H.M.S. Goliath was a training ship lent by the Royal Navy to Forest Gate School Board in 1870 . Moored off Grays, Essex, it held some 450 orphan boys, mostly from the East End of London and was used for training in Naval Service. On 22 December 1875 a fire accidentally broke out in the lamp-room and the ship was completely destroyed. One officer and 19 boys are believed to have died in the disaster. As reported in The Times of 1 January 1876, the Coroner said, ‘Every boy behaved himself like a man. Had they not been well disciplined, calamity would have been widespread, but they were free from all panic and tumult. The 14-year-old boy who dropped the lighted lamp in the lamp-room gave his evidence in an honest and manly way, as did all concerned.’

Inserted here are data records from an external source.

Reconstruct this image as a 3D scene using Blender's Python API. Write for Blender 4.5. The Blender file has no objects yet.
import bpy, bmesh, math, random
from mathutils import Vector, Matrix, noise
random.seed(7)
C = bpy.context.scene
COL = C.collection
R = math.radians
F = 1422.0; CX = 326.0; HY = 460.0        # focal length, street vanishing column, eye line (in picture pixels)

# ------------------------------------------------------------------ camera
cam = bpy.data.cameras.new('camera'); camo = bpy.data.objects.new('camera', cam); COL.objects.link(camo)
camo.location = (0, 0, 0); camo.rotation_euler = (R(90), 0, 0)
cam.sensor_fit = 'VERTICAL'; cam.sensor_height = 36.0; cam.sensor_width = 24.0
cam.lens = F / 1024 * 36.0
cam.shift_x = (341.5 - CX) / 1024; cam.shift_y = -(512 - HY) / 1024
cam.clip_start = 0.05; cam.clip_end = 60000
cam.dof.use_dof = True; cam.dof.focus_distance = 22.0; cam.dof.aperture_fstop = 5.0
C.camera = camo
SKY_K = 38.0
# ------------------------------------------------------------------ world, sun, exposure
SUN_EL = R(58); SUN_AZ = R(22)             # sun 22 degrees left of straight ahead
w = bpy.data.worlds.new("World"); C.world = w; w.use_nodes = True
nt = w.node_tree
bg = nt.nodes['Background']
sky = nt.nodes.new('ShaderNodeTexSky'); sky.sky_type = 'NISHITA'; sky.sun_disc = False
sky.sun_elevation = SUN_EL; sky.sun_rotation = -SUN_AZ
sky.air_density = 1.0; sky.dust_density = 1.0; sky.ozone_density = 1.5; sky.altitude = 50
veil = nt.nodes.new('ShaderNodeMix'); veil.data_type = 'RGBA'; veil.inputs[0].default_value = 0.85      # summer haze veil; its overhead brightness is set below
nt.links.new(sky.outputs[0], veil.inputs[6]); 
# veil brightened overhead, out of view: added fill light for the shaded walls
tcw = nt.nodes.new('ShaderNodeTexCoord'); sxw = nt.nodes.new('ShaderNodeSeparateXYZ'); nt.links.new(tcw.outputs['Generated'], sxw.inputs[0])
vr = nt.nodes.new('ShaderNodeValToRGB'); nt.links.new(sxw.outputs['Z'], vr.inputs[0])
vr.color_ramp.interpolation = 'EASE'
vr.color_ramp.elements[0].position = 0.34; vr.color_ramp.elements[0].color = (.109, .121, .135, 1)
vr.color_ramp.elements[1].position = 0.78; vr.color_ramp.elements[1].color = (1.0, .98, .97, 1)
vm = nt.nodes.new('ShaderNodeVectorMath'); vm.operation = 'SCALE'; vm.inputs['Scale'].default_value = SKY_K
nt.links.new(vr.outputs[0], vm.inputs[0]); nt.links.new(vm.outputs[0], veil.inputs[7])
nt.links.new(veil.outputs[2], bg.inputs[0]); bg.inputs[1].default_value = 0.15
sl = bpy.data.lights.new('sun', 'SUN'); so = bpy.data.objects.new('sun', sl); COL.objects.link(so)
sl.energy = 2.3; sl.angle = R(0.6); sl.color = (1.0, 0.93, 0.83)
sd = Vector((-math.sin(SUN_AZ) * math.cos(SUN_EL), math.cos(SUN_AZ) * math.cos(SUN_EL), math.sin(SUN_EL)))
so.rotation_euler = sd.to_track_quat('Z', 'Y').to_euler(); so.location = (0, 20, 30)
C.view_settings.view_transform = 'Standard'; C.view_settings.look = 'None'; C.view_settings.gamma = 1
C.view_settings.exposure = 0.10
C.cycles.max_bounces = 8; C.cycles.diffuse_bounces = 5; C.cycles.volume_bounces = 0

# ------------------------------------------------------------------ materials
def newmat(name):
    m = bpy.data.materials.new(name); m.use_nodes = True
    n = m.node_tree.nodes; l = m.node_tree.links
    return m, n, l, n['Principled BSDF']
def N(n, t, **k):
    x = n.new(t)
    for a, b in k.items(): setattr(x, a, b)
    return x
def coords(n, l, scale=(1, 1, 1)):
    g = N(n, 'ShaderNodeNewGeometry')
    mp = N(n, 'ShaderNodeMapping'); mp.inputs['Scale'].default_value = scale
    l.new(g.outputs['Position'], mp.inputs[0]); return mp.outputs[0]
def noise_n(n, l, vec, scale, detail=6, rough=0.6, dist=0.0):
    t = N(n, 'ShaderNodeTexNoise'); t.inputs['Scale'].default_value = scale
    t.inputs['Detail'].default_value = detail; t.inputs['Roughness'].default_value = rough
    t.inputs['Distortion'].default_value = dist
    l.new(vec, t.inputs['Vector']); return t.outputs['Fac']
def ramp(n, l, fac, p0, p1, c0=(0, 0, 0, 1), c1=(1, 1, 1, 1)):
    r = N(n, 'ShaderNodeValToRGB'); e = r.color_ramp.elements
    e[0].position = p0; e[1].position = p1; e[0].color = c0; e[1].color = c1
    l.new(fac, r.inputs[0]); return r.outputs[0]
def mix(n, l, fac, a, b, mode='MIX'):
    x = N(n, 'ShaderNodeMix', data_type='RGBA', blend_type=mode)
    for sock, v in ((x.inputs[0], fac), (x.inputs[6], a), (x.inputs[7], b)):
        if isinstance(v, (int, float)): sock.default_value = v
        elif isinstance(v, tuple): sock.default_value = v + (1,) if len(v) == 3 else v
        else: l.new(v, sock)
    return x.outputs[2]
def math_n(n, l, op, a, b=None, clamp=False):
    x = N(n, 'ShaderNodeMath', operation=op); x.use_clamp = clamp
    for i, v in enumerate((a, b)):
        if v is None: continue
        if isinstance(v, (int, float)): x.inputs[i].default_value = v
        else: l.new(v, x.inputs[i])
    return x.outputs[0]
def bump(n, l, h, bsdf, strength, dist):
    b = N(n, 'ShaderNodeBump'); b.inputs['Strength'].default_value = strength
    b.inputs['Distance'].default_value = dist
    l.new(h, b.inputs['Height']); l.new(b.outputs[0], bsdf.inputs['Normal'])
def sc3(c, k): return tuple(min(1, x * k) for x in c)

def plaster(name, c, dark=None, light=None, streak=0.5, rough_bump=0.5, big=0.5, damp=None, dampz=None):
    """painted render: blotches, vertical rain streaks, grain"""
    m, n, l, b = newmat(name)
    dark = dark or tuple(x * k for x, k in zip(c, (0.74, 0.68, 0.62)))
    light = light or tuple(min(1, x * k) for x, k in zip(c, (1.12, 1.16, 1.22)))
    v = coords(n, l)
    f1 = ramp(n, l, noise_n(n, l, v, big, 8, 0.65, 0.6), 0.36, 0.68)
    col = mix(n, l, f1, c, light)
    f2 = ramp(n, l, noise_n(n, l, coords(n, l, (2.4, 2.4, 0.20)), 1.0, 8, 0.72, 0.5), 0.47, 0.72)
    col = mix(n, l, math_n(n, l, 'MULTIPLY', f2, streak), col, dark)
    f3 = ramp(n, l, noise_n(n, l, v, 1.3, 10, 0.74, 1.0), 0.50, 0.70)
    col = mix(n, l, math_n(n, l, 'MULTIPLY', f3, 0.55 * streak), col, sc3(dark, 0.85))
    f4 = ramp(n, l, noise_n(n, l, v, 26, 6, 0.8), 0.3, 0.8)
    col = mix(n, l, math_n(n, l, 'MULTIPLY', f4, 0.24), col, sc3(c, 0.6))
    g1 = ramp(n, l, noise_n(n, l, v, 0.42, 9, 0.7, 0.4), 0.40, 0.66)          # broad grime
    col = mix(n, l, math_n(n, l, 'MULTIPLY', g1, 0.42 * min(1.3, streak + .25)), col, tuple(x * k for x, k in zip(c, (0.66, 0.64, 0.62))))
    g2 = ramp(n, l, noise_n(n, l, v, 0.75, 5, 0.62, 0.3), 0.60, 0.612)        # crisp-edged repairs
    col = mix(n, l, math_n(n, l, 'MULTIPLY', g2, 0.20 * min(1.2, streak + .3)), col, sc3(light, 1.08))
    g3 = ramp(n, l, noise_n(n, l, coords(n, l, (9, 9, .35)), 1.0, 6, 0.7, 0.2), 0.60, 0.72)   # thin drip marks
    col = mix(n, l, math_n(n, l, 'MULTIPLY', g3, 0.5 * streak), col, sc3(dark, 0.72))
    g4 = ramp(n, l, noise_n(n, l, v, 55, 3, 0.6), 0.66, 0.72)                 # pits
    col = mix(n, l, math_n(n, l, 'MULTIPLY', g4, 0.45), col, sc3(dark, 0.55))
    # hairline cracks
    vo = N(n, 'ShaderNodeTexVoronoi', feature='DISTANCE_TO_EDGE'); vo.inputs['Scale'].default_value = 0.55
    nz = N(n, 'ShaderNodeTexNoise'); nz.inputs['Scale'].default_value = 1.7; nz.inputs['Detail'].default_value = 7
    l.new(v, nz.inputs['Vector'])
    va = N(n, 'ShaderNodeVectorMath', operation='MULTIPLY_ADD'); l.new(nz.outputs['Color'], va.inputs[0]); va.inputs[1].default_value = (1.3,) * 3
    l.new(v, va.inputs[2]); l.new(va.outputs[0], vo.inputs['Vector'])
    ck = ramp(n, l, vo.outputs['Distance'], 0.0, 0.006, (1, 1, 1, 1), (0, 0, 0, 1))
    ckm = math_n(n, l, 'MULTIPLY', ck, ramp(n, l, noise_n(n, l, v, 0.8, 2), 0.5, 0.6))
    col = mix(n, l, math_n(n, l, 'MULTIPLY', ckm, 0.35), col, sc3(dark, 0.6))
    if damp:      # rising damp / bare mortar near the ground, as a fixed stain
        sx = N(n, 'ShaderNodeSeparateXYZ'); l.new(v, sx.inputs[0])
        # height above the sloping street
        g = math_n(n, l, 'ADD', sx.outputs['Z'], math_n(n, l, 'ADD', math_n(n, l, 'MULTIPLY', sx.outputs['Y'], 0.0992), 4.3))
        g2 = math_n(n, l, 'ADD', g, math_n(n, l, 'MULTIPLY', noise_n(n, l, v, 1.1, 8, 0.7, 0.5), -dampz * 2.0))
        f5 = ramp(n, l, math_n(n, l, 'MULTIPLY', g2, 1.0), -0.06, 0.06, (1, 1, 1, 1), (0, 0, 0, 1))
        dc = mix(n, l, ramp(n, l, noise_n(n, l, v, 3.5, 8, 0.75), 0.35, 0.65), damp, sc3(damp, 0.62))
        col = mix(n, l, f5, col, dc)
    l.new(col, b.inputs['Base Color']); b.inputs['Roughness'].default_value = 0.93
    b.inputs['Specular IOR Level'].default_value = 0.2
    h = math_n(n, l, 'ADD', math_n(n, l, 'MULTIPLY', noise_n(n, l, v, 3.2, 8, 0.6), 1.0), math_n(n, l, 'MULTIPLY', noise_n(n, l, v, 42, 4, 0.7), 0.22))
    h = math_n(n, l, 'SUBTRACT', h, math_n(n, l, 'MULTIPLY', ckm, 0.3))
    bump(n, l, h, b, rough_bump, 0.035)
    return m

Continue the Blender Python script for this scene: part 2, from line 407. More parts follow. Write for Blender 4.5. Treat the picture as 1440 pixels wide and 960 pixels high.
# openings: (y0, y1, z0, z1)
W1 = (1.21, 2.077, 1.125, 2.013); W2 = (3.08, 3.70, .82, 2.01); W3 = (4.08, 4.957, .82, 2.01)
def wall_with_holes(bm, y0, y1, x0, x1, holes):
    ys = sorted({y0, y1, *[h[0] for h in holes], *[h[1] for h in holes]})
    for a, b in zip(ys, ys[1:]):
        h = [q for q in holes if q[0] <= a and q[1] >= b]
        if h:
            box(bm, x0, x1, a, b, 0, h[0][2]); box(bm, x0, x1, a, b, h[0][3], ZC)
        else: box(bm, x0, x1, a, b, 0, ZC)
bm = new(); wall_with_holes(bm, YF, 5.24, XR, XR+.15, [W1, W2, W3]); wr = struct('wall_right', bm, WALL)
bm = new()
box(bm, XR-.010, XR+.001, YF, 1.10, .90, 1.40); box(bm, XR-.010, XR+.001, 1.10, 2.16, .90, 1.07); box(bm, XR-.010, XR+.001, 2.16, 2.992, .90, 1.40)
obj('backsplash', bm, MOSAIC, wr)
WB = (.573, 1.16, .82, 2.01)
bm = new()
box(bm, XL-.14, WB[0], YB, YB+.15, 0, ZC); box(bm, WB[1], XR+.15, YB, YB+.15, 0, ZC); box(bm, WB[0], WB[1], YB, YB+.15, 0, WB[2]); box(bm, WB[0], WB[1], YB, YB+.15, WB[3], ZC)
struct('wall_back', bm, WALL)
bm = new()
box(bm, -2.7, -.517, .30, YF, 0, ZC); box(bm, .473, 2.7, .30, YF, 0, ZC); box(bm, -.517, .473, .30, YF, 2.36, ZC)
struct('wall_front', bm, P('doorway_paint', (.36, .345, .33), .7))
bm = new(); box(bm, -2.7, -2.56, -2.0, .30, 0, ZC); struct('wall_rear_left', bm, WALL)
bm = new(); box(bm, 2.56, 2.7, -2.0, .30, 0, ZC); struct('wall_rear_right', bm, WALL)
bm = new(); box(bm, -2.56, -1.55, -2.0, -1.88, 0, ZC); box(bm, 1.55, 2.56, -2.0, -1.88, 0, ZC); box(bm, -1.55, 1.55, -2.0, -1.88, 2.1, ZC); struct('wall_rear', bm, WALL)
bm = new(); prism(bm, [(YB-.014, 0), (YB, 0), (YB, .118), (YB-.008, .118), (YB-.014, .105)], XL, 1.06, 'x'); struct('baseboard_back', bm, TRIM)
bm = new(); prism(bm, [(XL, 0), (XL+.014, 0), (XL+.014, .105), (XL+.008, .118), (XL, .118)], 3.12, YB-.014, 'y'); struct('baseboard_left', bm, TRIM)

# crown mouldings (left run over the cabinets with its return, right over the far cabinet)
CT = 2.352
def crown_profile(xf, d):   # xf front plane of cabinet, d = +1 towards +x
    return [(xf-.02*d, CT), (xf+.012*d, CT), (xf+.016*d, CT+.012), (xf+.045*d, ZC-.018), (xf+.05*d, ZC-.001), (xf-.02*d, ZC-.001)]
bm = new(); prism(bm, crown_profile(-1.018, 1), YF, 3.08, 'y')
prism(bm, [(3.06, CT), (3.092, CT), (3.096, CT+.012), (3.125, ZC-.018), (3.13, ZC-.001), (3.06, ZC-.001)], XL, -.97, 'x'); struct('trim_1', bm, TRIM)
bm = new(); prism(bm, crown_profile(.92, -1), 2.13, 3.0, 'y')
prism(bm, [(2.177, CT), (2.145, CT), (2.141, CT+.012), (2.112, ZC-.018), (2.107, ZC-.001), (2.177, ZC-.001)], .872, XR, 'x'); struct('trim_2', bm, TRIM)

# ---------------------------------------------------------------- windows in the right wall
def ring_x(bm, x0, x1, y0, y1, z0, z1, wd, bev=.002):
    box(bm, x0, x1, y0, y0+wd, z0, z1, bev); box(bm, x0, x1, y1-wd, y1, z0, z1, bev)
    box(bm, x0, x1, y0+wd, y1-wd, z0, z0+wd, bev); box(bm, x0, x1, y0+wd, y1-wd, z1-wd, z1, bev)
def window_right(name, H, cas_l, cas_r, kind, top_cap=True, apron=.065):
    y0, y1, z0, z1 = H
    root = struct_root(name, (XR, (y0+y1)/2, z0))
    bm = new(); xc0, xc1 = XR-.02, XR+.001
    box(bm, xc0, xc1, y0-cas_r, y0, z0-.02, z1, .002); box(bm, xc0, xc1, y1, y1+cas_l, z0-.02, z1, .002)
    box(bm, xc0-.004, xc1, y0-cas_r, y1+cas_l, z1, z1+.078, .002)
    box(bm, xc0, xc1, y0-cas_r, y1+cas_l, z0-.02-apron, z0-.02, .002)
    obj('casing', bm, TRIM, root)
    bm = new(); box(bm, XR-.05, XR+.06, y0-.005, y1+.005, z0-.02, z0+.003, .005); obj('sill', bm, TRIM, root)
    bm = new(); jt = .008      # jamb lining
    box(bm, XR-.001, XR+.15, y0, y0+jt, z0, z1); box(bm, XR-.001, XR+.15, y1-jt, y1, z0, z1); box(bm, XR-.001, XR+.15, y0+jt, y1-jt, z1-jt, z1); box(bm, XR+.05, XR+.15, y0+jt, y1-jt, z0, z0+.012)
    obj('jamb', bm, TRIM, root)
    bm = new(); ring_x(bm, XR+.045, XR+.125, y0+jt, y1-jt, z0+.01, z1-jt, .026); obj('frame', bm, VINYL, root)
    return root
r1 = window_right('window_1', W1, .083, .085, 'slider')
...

Such was the conduct of the boys that the Maharajah of Burdwan wrote to
The Times expressing his desire to award a medal, through the Lord Mayor of London, to those boys who had particularly distinguished themselves:

‘Sir, Having read with the greatest admiration the account of the heroic conduct displayed by some of the boys of the training ship
Goliath on occasion of the recent destruction by fire of that ill-fated vessel, I have felt a strong wish to present a silver medal to each of those who signally distinguished themselves on that occasion. I may have been forestalled in this wish, but I trust that I may be allowed to do something of the kind, as, coming from India, it will prove to the boys that deeds like theirs have not merely a local fame, but are marked and appreciated by their fellow subjects in the most distant parts of Her Majesty’s Empire ...’ (Extract from The Times, 22 February 1876).